# WHAT YOU HAVE TO DO
Output the first line of the listing and each line after it, up to and including the line that contains "return link(name, me, mat, parent)", exactly as written, minus the pictures.

[begin DATA EXTRACT]

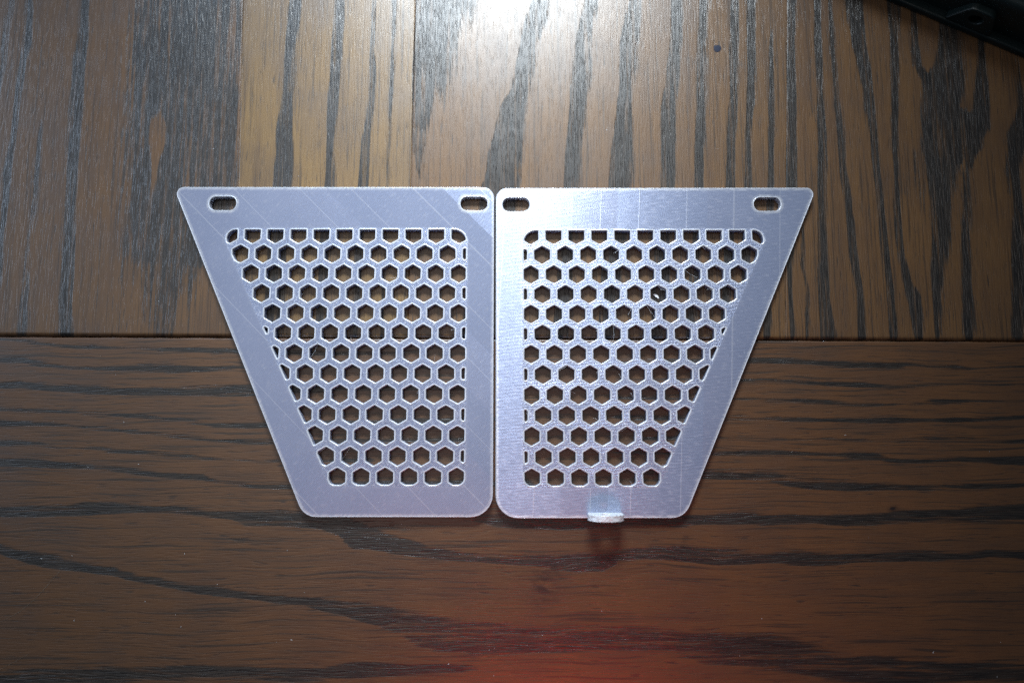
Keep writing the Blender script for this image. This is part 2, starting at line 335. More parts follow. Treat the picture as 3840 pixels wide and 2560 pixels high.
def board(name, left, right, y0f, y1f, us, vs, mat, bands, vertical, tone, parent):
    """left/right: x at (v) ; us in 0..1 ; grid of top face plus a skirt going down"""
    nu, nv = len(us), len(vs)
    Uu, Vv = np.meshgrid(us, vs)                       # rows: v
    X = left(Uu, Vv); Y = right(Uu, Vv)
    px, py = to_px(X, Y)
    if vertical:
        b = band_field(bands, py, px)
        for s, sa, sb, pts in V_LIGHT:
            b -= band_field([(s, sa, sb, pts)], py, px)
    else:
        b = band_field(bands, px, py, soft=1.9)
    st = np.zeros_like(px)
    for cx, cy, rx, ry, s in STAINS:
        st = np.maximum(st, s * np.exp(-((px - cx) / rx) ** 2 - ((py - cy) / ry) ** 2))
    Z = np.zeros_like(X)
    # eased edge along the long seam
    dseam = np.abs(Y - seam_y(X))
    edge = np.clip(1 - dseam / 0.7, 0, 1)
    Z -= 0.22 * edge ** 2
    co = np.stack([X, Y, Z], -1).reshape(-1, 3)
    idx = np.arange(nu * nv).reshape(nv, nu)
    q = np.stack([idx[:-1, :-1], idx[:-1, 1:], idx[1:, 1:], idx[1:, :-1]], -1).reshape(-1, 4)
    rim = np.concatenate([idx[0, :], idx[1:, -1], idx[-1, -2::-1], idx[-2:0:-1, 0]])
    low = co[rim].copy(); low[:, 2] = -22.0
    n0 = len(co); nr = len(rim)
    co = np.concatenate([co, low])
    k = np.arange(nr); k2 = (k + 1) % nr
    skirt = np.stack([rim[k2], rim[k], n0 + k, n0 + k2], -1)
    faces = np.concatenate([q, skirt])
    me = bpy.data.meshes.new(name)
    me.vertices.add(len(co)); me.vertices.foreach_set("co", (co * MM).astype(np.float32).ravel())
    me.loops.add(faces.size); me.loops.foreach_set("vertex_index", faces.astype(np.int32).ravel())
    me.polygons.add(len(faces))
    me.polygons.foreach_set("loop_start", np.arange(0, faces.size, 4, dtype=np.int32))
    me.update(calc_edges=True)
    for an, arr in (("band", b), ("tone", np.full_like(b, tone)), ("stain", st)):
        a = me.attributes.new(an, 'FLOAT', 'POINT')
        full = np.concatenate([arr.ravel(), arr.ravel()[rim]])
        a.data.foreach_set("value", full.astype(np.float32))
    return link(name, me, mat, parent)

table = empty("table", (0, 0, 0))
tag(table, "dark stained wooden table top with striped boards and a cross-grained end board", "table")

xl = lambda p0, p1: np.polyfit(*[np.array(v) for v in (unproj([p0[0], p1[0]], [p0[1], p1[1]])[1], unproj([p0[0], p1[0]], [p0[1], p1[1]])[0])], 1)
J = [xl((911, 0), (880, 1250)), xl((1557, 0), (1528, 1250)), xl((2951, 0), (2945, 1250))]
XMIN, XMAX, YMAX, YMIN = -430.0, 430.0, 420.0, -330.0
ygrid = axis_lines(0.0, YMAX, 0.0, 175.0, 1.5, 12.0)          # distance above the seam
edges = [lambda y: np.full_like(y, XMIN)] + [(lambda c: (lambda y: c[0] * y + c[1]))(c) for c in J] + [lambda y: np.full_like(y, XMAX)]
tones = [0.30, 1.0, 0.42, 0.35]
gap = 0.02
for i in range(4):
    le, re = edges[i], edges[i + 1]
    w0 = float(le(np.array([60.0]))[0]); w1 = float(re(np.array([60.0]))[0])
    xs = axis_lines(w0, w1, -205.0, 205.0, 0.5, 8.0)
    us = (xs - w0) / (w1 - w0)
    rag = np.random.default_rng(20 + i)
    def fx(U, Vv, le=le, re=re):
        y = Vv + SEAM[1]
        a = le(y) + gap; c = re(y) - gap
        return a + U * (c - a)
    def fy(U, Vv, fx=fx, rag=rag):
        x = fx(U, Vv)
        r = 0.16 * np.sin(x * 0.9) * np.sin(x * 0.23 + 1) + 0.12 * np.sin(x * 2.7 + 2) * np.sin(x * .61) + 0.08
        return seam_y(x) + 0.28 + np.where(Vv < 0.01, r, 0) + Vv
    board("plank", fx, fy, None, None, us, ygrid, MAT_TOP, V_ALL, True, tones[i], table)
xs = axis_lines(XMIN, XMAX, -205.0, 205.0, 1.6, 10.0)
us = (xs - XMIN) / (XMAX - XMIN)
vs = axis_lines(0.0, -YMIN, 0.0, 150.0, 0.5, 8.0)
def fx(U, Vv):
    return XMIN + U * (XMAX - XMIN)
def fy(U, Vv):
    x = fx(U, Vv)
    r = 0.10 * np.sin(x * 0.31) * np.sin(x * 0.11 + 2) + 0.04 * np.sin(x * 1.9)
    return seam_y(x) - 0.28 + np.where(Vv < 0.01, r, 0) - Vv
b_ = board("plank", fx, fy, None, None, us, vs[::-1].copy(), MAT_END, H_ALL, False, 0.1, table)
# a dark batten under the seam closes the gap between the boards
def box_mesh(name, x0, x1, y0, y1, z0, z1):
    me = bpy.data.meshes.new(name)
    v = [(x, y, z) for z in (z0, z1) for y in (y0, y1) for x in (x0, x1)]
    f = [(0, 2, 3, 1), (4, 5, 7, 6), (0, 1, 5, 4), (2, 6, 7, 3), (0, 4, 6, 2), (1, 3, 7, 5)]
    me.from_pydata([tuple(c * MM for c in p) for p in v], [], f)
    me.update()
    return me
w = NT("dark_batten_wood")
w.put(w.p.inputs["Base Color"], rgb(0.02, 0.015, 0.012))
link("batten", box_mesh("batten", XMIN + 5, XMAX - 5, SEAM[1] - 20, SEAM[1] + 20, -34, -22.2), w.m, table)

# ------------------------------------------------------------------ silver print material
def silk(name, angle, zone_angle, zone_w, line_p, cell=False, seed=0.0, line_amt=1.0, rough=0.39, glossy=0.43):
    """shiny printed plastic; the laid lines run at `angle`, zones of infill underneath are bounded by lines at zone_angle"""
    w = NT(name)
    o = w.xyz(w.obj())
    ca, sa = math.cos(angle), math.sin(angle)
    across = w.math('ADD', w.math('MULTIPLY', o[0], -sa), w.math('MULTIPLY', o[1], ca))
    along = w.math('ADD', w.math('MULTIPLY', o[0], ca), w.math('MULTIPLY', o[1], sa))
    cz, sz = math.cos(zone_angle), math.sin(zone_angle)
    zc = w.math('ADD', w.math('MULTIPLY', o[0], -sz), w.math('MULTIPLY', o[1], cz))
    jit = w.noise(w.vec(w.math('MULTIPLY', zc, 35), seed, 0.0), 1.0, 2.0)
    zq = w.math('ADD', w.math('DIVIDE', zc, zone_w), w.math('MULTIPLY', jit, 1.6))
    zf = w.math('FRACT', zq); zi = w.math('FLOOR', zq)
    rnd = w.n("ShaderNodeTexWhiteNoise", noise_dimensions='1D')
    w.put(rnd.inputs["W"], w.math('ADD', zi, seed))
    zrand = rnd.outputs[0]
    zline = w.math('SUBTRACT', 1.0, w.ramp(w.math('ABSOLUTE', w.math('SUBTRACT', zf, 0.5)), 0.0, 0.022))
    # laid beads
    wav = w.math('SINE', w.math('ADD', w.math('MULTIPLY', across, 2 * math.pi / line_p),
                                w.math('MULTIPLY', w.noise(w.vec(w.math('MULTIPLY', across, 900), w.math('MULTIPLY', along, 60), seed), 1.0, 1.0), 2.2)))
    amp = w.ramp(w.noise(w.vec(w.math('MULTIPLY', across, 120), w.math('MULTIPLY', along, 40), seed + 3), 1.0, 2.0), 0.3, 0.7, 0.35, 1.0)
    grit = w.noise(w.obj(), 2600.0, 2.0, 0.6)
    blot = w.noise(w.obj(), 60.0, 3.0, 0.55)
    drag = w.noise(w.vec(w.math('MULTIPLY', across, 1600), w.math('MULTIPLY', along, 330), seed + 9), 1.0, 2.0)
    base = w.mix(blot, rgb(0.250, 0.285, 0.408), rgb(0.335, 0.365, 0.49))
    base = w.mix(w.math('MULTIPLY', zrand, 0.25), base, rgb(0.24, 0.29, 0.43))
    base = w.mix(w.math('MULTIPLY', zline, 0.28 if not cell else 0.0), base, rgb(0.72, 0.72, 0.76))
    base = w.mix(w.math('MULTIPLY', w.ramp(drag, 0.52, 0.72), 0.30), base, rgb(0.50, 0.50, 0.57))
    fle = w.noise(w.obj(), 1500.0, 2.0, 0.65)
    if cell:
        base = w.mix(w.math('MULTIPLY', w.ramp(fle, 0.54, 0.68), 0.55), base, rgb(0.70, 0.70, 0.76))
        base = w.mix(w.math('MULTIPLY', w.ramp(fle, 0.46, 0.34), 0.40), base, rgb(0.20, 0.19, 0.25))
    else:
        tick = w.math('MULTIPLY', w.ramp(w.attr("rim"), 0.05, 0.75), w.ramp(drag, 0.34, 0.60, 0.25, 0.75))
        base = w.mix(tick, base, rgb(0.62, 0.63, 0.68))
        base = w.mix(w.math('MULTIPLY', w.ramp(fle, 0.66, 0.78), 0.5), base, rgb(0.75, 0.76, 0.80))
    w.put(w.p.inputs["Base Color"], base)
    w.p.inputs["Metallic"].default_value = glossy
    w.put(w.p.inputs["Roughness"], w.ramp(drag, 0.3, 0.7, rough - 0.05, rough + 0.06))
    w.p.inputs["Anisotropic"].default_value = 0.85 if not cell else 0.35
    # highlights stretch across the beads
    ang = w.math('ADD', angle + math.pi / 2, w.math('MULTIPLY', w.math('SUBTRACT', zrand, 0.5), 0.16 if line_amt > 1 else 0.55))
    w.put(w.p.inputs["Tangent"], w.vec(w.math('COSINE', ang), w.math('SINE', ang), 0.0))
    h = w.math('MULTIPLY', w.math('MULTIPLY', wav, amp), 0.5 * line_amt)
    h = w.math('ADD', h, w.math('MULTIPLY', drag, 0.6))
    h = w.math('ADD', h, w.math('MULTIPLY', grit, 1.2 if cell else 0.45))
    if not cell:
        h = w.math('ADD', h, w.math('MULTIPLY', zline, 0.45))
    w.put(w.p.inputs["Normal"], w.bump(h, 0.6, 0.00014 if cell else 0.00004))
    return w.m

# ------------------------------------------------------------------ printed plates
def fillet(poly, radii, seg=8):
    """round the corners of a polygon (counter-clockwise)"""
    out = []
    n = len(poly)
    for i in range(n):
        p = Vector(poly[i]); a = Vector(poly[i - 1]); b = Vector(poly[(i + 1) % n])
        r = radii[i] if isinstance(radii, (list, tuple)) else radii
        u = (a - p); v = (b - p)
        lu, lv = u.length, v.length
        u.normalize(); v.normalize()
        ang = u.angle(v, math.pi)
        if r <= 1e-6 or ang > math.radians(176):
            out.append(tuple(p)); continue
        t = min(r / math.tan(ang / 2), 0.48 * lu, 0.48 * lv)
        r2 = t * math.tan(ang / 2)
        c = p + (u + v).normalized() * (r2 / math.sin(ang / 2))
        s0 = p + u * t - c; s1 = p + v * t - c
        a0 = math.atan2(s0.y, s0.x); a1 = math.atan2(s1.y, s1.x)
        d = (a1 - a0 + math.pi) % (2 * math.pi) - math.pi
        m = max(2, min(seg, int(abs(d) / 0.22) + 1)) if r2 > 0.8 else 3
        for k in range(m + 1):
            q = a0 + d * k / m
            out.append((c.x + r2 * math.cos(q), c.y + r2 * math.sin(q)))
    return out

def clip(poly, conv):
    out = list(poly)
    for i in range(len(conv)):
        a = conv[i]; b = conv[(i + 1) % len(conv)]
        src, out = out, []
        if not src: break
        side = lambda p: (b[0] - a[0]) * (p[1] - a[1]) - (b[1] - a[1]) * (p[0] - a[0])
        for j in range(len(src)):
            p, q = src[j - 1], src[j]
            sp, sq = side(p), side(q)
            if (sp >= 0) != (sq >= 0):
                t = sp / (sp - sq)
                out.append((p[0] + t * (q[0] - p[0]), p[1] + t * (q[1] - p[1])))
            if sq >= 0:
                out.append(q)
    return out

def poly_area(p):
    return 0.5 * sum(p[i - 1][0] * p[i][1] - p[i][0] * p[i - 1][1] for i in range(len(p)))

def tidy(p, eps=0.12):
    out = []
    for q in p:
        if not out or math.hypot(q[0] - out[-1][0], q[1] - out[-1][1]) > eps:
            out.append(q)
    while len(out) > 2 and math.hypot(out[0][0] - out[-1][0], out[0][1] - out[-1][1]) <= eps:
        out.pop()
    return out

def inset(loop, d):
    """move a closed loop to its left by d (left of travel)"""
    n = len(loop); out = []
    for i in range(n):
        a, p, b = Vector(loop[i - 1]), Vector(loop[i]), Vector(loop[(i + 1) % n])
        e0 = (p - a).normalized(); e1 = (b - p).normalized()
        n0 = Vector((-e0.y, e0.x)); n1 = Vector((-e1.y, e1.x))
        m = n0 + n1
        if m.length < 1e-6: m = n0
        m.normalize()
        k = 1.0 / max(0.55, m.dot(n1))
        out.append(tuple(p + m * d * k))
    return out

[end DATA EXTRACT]

# WRITTEN ANSWER
Keep writing the Blender script for this image. This is part 2, starting at line 335. More parts follow. Treat the picture as 3840 pixels wide and 2560 pixels high.
def board(name, left, right, y0f, y1f, us, vs, mat, bands, vertical, tone, parent):
    """left/right: x at (v) ; us in 0..1 ; grid of top face plus a skirt going down"""
    nu, nv = len(us), len(vs)
    Uu, Vv = np.meshgrid(us, vs)                       # rows: v
    X = left(Uu, Vv); Y = right(Uu, Vv)
    px, py = to_px(X, Y)
    if vertical:
        b = band_field(bands, py, px)
        for s, sa, sb, pts in V_LIGHT:
            b -= band_field([(s, sa, sb, pts)], py, px)
    else:
        b = band_field(bands, px, py, soft=1.9)
    st = np.zeros_like(px)
    for cx, cy, rx, ry, s in STAINS:
        st = np.maximum(st, s * np.exp(-((px - cx) / rx) ** 2 - ((py - cy) / ry) ** 2))
    Z = np.zeros_like(X)
    # eased edge along the long seam
    dseam = np.abs(Y - seam_y(X))
    edge = np.clip(1 - dseam / 0.7, 0, 1)
    Z -= 0.22 * edge ** 2
    co = np.stack([X, Y, Z], -1).reshape(-1, 3)
    idx = np.arange(nu * nv).reshape(nv, nu)
    q = np.stack([idx[:-1, :-1], idx[:-1, 1:], idx[1:, 1:], idx[1:, :-1]], -1).reshape(-1, 4)
    rim = np.concatenate([idx[0, :], idx[1:, -1], idx[-1, -2::-1], idx[-2:0:-1, 0]])
    low = co[rim].copy(); low[:, 2] = -22.0
    n0 = len(co); nr = len(rim)
    co = np.concatenate([co, low])
    k = np.arange(nr); k2 = (k + 1) % nr
    skirt = np.stack([rim[k2], rim[k], n0 + k, n0 + k2], -1)
    faces = np.concatenate([q, skirt])
    me = bpy.data.meshes.new(name)
    me.vertices.add(len(co)); me.vertices.foreach_set("co", (co * MM).astype(np.float32).ravel())
    me.loops.add(faces.size); me.loops.foreach_set("vertex_index", faces.astype(np.int32).ravel())
    me.polygons.add(len(faces))
    me.polygons.foreach_set("loop_start", np.arange(0, faces.size, 4, dtype=np.int32))
    me.update(calc_edges=True)
    for an, arr in (("band", b), ("tone", np.full_like(b, tone)), ("stain", st)):
        a = me.attributes.new(an, 'FLOAT', 'POINT')
        full = np.concatenate([arr.ravel(), arr.ravel()[rim]])
        a.data.foreach_set("value", full.astype(np.float32))
    return link(name, me, mat, parent)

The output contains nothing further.